The organisations that manage this environment well are not the ones with the most resources. They are the ones that have figured out how to deliver regulatory change systematically, with a clear method, the right people, and a genuine understanding of what they are trying to achieve.
Why regulatory change programmes fail
In my experience, regulatory change programmes fail for a consistent set of reasons.
The first is that the problem is not understood properly before the solution is designed. Regulatory obligations are read, a project is stood up, and work begins. But the gap between what the regulation requires and what the organisation actually does is rarely mapped in sufficient depth before the scope is set. That leads to a scope that is too narrow, too broad, or misdirected.
The second is a rush to a solution. Pressure to show progress leads teams to jump to implementation before the requirements are genuinely clear. In regulatory change, this is particularly dangerous; the cost of rework is not just time and money, but also the risk of missing a regulatory deadline or delivering a control that does not meet the obligation.
The third is that decisions do not get made. In large organisations, the combination of risk aversion and unclear accountability means that difficult questions get escalated, workshopped, and deferred. Nobody wants to make a call that turns out to be wrong. The result is that programmes slow to a crawl exactly when they need to move fastest.
The fourth is that compliance and delivery operate in separate lanes. Legal and compliance teams understand the regulatory obligation but may not know how to translate it into operational change. Programme teams know how to run projects but may not fully understand the regulatory intent behind what they are building. When these two functions do not work closely together from the start, the programme delivers something that is either non-compliant or unworkable in practice. Sometimes both.
What good actually looks like
Good regulatory change delivery is not complicated in principle. It is difficult in practice because it requires discipline, clarity, and genuine collaboration across functions that do not always work well together.

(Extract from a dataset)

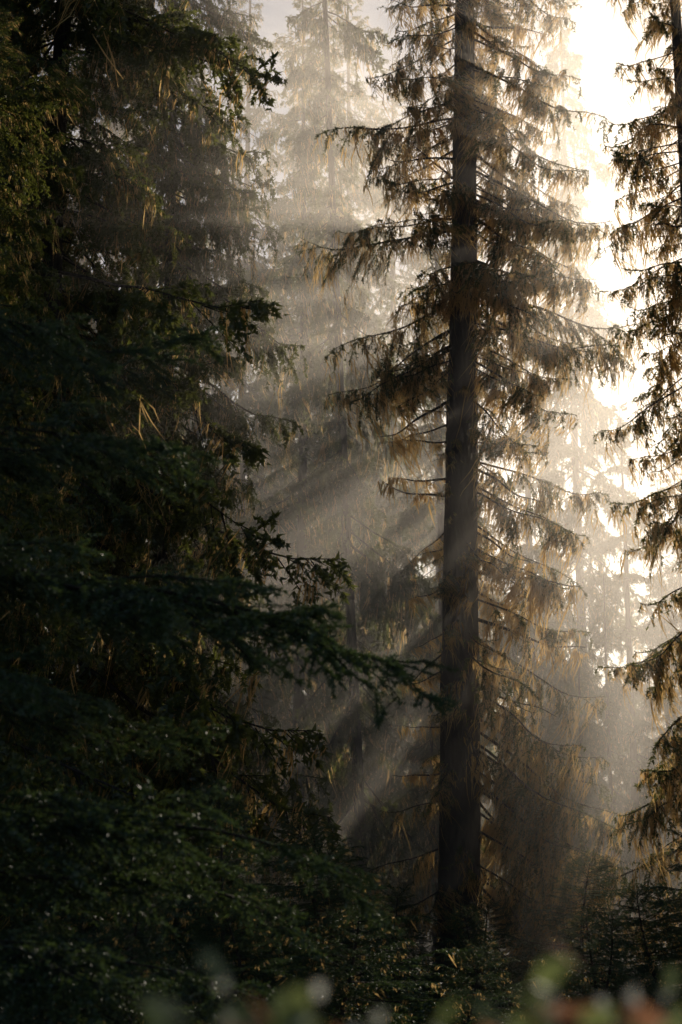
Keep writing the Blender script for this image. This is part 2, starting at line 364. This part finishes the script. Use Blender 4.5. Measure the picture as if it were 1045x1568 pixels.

Start with the obligation, not the solution. Before any work begins on design or delivery, the regulatory requirements need to be understood properly. What is the obligation? What does compliance actually look like in practice? What is the gap between the current state and the required state? This is not a compliance team exercise handed over to a project team. It is a joint exercise, done together, before the scope is fixed.
Fix the scope and hold it. Regulatory change programmes suffer more from scope instability than almost any other type of programme. New requirements surface mid-delivery. Stakeholders want to expand what is being built. A clear scope, agreed at the outset and governed carefully, is the single most important structural decision a programme makes. That does not mean the scope never changes. It means changes go through proper governance rather than accumulating quietly until the deadline becomes impossible.
Design with the end state in mind. The goal is not to pass an audit. It is to build a control environment that operates effectively and can be evidenced over time. Controls that are manual, inconsistent, or dependent on individual knowledge will degrade. Controls that are embedded in systems and workflows, with clear ownership and monitoring, will endure.
Build in a pathway for the next change. Regulation does not stand still. Designing with that in mind, building flexibility into systems, documenting decisions clearly, and maintaining a live view of regulatory requirements, is the difference between an organisation that adapts efficiently and one that has to rebuild from scratch every time.
Use the right delivery framework for the work. Some obligations are straightforward: a new disclosure requirement, a change to a policy. These can be delivered in a simple linear way. Others are complex, iterative, and uncertain — a new customer risk framework, a system-level change to transaction monitoring. These benefit from a more adaptive approach with shorter delivery cycles, frequent review points, and a willingness to adjust course as understanding develops.
The mistake organisations make is applying the same methodology to everything. Different types of regulatory change need different delivery pathways. The best programmes are explicit about which pathway they are on and why.
The role of the programme manager
In regulatory change, the programme manager's role is more demanding than in most other delivery types. They need to understand the regulatory environment well enough to have a credible conversation with compliance and legal colleagues. They need to understand the organisation's systems well enough to translate requirements into workable solutions. And they need to manage upwards effectively, keeping sponsors informed, escalating decisions that need to be made, and maintaining momentum when the programme hits the inevitable obstacles.
The best regulatory change programme managers I have worked with are genuinely curious about the subject matter. They read the regulation. They ask questions in the compliance workshops. They understand why a control is being built, not just that it needs to be built by a certain date. That engagement makes them more effective at scope management, stakeholder management, and problem-solving when things go wrong.
Compliance as an opportunity
Regulatory change programmes are almost always also process improvement programmes, whether or not the organisation treats them that way.
The requirement to implement a new customer due diligence process forces an organisation to look hard at how it currently onboards customers, manages risk ratings, handles exceptions, and documents decisions. In most large organisations, those processes have evolved over the years into something manual, inconsistent, and hard to audit. A regulatory change programme that uses the obligation as a catalyst to redesign those processes properly will come out the other side with something genuinely better.
That outcome does not happen automatically. It requires a programme team thinking about the end state, not just the deadline. It requires sponsors willing to invest in getting it right rather than just getting it done.
The FCA's five-year strategy, set out in March 2025, signals that firms that demonstrably do the right thing should expect a more proportionate, more predictable regulatory relationship. Regulators are not looking for organisations that tick boxes. They are looking for organisations that can show their controls work and that good practice is embedded in day-to-day operations. A well-delivered regulatory change programme is the most direct route to that outcome.
A final thought
Regulatory change is one of the few areas where compliance expertise and delivery expertise are equally important and genuinely interdependent. Organisations that treat them as separate functions will consistently underdeliver. Organisations that integrate them from the outset, with a shared understanding of the objective, a clear delivery framework, and genuine accountability for outcomes, will consistently outperform.
That is not a complicated idea. But it requires deliberate effort to make it happen in practice. And in my experience, it is where most of the value in regulatory change delivery is either captured or left on the table.